* start *

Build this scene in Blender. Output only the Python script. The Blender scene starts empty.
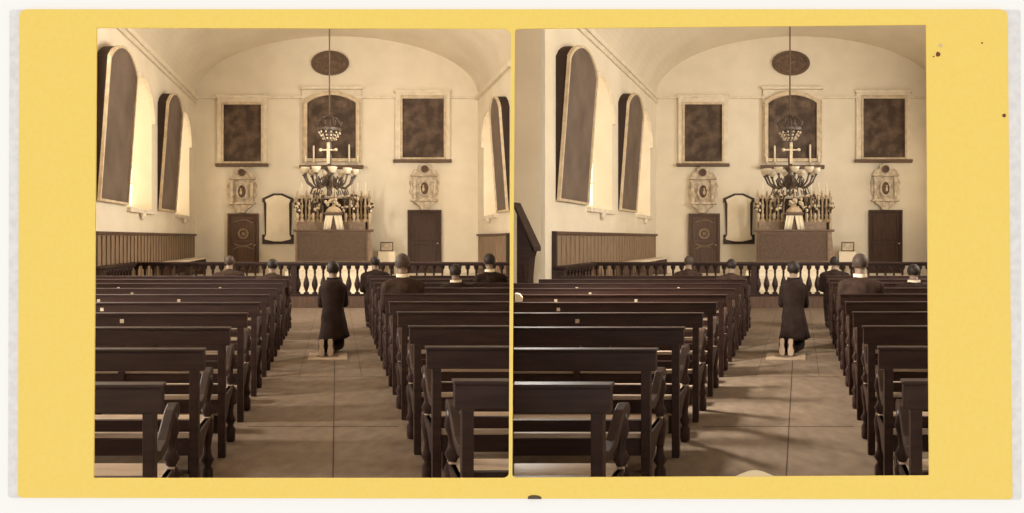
import bpy, bmesh, math, random
from mathutils import Vector, Matrix
random.seed(7)
S = bpy.context.scene
C = S.collection
PI = math.pi

# ------------------------------------------------------------------ camera, world, exposure
F = 640.0                       # focal length in pixels of the 1024 px wide frame
PU, PV = 568.0, 238.0           # where the optical axis meets the frame
EYE = 1.65
cam_d = bpy.data.cameras.new('camera'); cam = bpy.data.objects.new('camera', cam_d); C.objects.link(cam)
cam.location = (0, 0, EYE); cam.rotation_euler = (PI/2, 0, 0)
cam_d.sensor_fit = 'HORIZONTAL'; cam_d.sensor_width = 36; cam_d.lens = 36*F/1024
cam_d.shift_x = -(PU-512)/1024; cam_d.shift_y = (PV-256.5)/1024
cam_d.clip_start = 0.05; cam_d.clip_end = 200
S.camera = cam
W = bpy.data.worlds.new('world'); S.world = W; W.use_nodes = True
W.node_tree.nodes['Background'].inputs[0].default_value = (1, 0.985, 0.965, 1)
W.node_tree.nodes['Background'].inputs[1].default_value = 1.0
S.view_settings.view_transform = 'Standard'; S.view_settings.look = 'None'
S.view_settings.gamma = 1; S.view_settings.use_curve_mapping = False
S.view_settings.exposure = 0.0

WIN_GLOW = 1.5                  # daylight on the panes of the visible side windows
DAY = (1.0, 0.965, 0.89)

class Room:
    """One chapel view: the nave runs off askew, by k sideways for every metre forward."""
    def __init__(s, vpu, xo, word, seed):
        s.k = (vpu-PU)/F; s.xo = xo; s.word = word; s.ang = -math.atan(s.k); s.seed = seed
    def at(s, x, y, z=0.0): return Vector((x + s.xo + s.k*y, y, z))
L = Room(336.5, 0.0, 'left', 1)
R = Room(799.5, -0.068, 'right', 2)
PL = (511.2-PU)/F               # faces of the party wall between the two chapels (slope in plan)
PR = (512.6-PU)/F
def part_x(rm):                 # room x of the party wall as (a, b): x = a*y + b
    return ((PL if rm is L else PR) - rm.k, -rm.xo)

D = 22.5                        # depth of the end wall
HW = 4.97                       # half width of the nave
SPRING = 6.6; RISE = 2.12
FRONT = 2.40
JOG = 12.47
def end_pt(u, v, d=D): return ((u-336.5)*d/F, EYE+(PV-v)*d/F)   # sizes read on the left view

def area_light(name, loc, direction, sx, sy, power):
    d = bpy.data.lights.new(name, 'AREA'); d.shape = 'RECTANGLE'; d.size = sx; d.size_y = sy
    d.energy = power*1.14; d.color = DAY
    o = bpy.data.objects.new(name, d); C.objects.link(o)
    o.location = loc; o.rotation_euler = Vector(direction).to_track_quat('-Z', 'Y').to_euler()
    return o
# daylight at the side windows, plus added lamps at the party wall
area_light('window_daylight', L.at(-5.85, 5.4, 3.1), (1, 0.12+L.k, -0.30), 0.5, 1.0, 380)
area_light('window_daylight', L.at(-5.85, 9.1, 4.0), (1, 0.95+L.k, 0.05), 1.6, 3.0, 500)
area_light('window_daylight', Vector((PL*14.8-0.03, 14.8, 4.2)), (-1, PL, 0), 2.0, 3.0, 470)  # added lamp at the party wall, brightens the left chapel
a_, b_ = part_x(R)
area_light('window_daylight', R.at(a_*7.0+b_+0.10, 7.0, 2.9), (1, 0.05, -0.32), 0.5, 0.8, 430)  # added key lamp at the party wall for the right chapel
area_light('window_daylight', R.at(HW-0.15, 9.1, 4.0), (-1, 0.9, 0.0), 1.6, 3.0, 400)
area_light('window_daylight', R.at(HW-0.10, 16.2, 4.0), (-1, 0.35, 0.05), 1.6, 3.0, 190)
# ------------------------------------------------------------------ materials
def mat(name, col, rough=0.6, noise=None, scale=8.0, spec=0.3, bump=0.0, emit=None, stretch=None, lo=0.35, hi=0.65, metal=0.0):
    m = bpy.data.materials.new(name); m.use_nodes = True
    nt = m.node_tree; b = nt.nodes['Principled BSDF']
    b.inputs['Base Color'].default_value = (*col, 1); b.inputs['Roughness'].default_value = rough
    b.inputs['Specular IOR Level'].default_value = spec; b.inputs['Metallic'].default_value = metal
    if noise or bump:
        tc = nt.nodes.new('ShaderNodeTexCoord'); mp = nt.nodes.new('ShaderNodeMapping')
        nt.links.new(tc.outputs['Object'], mp.inputs['Vector'])
        if stretch: mp.inputs['Scale'].default_value = stretch
        n = nt.nodes.new('ShaderNodeTexNoise'); n.inputs['Scale'].default_value = scale; n.inputs['Detail'].default_value = 6
        nt.links.new(mp.outputs['Vector'], n.inputs['Vector'])
        if noise:
            r = nt.nodes.new('ShaderNodeValToRGB')
            r.color_ramp.elements[0].position = lo; r.color_ramp.elements[1].position = hi
            r.color_ramp.elements[0].color = (*col, 1); r.color_ramp.elements[1].color = (*noise, 1)
            nt.links.new(n.outputs['Fac'], r.inputs['Fac']); nt.links.new(r.outputs['Color'], b.inputs['Base Color'])
        if bump:
            bp = nt.nodes.new('ShaderNodeBump'); bp.inputs['Strength'].default_value = bump; bp.inputs['Distance'].default_value = 0.01
            nt.links.new(n.outputs['Fac'], bp.inputs['Height']); nt.links.new(bp.outputs['Normal'], b.inputs['Normal'])
    if emit:
        b.inputs['Emission Color'].default_value = (*emit[0], 1); b.inputs['Emission Strength'].default_value = emit[1]
    return m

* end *

__Task instructions__:
Go through the preceding material and copy each line that has the word "scene".

__Solution__:
Build this scene in Blender. Output only the Python script. The Blender scene starts empty.
S = bpy.context.scene